Once it had expanded enough for the temperature throughout the universe to cool to about 4,900° F (3,000 kelvins), each proton grabbed a nearby electron to form a neutral hydrogen atom. With fewer particles floating around, the pinball game was over.
At that point, light was free to stream about the cosmos. That light has been traveling along the fabric of space-time ever since. Today, it bathes the sky in a cool microwave glow, its wavelength stretched by cosmic expansion.
This cosmic microwave background (CMB) looks nearly the same in every direction. It reveals to astronomers what the universe looked like just 380,000 years after the Big Bang: an almost featureless soup of hydrogen and helium.
The tiny differences in temperature it contains reflect tiny differences in density. Eventually, those denser areas grew into galaxies and galaxy clusters, while the least dense regions emptied.
“Understanding that transition, from a simple universe to something with interesting structure in it, is a crucial missing piece in astronomy,” says Steve Furlanetto of the University of California, Los Angeles.

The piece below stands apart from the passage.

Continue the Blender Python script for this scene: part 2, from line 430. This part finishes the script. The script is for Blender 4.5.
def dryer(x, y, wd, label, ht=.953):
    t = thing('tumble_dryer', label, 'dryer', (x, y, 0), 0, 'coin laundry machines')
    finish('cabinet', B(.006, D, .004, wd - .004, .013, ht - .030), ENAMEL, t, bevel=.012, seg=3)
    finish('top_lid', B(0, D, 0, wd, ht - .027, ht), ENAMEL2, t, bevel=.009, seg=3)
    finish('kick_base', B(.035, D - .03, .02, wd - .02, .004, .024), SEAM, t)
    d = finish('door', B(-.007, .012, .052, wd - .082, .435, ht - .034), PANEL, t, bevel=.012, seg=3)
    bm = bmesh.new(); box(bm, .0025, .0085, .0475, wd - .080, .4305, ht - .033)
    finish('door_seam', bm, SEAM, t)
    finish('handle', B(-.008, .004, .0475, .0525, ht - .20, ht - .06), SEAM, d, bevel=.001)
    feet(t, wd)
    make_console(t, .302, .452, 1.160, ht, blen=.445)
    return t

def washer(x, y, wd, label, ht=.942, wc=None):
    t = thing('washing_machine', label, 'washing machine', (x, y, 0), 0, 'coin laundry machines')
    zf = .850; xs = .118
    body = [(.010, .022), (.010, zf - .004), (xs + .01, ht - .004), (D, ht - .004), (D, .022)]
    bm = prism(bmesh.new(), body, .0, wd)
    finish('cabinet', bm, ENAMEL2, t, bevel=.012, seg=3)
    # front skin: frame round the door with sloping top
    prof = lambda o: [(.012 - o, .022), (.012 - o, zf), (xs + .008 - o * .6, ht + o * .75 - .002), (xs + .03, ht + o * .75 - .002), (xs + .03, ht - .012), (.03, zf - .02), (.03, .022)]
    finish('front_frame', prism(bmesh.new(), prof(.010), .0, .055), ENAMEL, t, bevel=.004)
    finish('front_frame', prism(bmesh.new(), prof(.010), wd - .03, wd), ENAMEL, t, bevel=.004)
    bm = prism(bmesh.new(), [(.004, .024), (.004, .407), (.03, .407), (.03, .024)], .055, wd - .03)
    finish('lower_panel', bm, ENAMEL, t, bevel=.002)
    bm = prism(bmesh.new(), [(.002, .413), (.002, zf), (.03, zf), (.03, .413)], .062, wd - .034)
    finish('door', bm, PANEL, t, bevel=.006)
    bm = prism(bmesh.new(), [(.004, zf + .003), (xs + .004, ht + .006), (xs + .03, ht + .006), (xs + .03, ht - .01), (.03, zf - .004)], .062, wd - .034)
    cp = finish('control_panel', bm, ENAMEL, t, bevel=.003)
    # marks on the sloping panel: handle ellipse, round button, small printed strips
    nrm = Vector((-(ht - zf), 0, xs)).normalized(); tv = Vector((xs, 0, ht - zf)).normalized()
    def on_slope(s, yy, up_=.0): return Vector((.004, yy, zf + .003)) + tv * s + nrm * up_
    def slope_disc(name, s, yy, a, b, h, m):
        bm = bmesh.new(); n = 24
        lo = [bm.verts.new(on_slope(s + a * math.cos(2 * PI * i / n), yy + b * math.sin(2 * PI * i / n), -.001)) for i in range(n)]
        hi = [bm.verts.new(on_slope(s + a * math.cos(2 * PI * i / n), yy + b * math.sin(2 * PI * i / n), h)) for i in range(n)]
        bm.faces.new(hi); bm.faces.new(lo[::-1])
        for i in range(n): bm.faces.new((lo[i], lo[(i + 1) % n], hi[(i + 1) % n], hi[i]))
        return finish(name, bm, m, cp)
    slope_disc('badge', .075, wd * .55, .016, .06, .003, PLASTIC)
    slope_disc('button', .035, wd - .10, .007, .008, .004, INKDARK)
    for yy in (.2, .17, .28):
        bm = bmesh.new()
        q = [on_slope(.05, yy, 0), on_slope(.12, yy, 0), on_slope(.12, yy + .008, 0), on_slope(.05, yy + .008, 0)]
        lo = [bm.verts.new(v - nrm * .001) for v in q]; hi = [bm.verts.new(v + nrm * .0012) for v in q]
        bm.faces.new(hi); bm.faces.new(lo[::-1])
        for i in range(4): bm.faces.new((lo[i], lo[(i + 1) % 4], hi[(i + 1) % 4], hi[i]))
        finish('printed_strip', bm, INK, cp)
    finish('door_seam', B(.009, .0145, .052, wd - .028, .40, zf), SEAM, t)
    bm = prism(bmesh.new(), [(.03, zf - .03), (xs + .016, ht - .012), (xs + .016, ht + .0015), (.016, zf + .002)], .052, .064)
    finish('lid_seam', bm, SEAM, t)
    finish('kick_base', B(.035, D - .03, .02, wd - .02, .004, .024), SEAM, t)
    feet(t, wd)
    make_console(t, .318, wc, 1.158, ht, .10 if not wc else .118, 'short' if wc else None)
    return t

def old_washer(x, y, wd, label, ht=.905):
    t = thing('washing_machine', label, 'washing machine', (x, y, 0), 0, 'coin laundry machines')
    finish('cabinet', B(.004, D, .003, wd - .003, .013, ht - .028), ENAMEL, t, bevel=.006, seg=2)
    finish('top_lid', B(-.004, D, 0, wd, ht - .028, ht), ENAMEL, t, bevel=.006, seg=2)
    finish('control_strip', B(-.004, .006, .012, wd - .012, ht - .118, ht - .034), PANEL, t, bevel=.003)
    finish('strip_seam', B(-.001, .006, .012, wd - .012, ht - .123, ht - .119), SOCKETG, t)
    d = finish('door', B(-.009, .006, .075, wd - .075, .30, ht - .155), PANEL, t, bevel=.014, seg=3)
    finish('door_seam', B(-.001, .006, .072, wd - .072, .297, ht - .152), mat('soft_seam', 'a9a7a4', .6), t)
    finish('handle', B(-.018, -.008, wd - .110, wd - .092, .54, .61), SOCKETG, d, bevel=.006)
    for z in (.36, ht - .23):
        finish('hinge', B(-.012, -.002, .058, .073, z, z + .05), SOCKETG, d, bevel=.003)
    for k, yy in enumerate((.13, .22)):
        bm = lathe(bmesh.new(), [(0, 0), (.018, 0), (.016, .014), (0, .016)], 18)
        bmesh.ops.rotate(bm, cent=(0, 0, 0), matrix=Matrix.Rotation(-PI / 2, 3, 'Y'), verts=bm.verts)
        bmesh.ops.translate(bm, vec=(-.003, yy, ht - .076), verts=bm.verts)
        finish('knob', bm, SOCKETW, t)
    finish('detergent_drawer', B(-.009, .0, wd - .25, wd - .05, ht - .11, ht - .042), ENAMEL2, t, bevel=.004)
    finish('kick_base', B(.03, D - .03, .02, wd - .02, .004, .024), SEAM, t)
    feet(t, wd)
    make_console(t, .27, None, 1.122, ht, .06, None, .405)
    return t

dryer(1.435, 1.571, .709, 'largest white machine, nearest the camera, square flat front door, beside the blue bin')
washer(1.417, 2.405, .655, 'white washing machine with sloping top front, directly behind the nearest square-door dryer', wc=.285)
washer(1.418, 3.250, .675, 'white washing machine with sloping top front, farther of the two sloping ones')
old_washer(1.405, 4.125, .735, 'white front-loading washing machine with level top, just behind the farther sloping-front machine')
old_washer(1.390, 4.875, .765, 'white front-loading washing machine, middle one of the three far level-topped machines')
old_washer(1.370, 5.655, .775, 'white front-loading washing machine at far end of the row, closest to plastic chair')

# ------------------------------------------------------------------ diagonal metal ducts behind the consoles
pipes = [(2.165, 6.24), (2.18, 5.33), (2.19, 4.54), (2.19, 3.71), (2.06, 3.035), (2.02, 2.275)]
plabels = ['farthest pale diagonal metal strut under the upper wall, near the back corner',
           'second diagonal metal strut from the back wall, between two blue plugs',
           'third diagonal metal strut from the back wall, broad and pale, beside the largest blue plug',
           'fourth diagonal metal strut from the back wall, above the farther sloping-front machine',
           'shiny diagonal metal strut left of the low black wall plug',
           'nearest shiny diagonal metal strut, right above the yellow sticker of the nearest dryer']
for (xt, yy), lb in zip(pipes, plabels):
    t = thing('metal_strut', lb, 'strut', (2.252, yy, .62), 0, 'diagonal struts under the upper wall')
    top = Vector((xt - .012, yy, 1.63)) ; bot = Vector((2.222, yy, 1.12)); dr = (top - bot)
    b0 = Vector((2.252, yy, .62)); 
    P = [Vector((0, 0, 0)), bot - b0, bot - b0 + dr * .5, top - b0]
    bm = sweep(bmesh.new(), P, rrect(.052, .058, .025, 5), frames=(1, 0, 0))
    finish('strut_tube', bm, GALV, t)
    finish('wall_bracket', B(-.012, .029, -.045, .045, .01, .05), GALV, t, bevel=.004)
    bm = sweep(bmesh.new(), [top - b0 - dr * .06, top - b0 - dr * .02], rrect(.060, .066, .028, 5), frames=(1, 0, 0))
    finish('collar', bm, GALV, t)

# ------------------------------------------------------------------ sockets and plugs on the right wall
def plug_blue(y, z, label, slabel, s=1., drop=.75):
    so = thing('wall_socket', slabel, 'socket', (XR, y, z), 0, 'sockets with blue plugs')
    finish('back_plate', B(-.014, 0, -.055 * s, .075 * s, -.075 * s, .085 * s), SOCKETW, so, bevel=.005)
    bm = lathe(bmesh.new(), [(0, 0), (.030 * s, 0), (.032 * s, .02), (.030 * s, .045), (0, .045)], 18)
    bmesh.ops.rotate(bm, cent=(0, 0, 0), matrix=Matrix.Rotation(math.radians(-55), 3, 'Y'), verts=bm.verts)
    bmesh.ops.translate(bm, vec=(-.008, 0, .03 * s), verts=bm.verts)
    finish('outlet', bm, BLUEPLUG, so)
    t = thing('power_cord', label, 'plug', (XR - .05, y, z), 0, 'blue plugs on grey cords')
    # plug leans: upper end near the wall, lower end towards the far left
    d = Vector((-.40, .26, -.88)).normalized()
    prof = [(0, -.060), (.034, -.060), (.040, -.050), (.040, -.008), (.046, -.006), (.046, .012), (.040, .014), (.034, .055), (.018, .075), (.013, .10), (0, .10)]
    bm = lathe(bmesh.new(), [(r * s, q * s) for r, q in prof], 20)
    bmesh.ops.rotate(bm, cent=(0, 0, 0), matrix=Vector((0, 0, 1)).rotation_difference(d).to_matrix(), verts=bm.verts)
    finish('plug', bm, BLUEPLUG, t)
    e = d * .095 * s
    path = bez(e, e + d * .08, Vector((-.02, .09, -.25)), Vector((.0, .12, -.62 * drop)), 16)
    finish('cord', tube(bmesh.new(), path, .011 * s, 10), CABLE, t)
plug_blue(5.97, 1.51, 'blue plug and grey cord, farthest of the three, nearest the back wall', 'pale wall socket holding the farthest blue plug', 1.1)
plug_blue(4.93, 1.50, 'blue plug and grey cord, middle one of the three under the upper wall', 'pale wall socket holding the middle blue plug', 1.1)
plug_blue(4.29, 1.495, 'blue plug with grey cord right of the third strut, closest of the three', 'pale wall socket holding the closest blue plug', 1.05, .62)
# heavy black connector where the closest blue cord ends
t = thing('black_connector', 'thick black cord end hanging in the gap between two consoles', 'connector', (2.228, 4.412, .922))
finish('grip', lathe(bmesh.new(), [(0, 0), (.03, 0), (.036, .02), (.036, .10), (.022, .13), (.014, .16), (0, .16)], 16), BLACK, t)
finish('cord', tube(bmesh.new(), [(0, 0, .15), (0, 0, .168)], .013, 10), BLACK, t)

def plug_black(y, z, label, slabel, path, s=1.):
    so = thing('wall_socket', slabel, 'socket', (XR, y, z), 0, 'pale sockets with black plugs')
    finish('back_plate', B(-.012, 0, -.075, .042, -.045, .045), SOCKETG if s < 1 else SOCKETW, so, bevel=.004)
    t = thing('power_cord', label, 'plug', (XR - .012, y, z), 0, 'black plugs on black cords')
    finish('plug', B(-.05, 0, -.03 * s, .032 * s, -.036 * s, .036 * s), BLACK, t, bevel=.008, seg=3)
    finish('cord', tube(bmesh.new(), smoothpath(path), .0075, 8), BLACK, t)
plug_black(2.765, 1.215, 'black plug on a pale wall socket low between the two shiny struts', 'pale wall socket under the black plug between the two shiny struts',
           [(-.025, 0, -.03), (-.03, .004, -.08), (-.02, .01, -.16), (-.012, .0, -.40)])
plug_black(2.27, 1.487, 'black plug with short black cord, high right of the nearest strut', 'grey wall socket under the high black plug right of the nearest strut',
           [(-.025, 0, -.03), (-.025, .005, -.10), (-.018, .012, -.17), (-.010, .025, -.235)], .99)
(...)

This transformation happened in the astronomical Dark Ages when material wasn’t yet dense enough to form stars, which could light the way. When the first stars and the galaxies they congregated in formed, the overall mix developed into today’s cosmos. But the first galaxies, says Furlanetto, were up to a million times smaller than the Milky Way and lie so far away from us that telescopes cannot see them. Instead, astronomers search for these first objects by how they affected material around them.
Finding this intermediate range, which lies between the CMB (380,000 years into the universe’s history) and the quasars and galaxies that lived 1 billion years after the Big Bang, revolves around the most prevalent element in the cosmos: hydrogen. As stars and galaxies lit up, they spewed high-energy light. This radiation is powerful enough to knock away the one electron a hydrogen atom contains, creating a hydrogen ion.
Those light sources continued to emit energy, “and then bit by bit, the first sources carved cavities of ionized material,” says Saleem Zaroubi of the Kapteyn Astronomical Institute in the Netherlands. These cavities grew while more stars lit up, eventually ionizing all of the neutral hydrogen in their regions of space.
The key to spotting the transition is the prediction, from 1944, that neutral hydrogen can emit radio energy with a wavelength of 21 centimeters. Ionized hydrogen, however, doesn’t emit this radiation. Because neutral hydrogen filled the early cosmos, researchers expect there was enough of it to faintly glow as radio waves. This makes for a region nearer to us with no 21-centimeter signal and a stronger radiance farther away.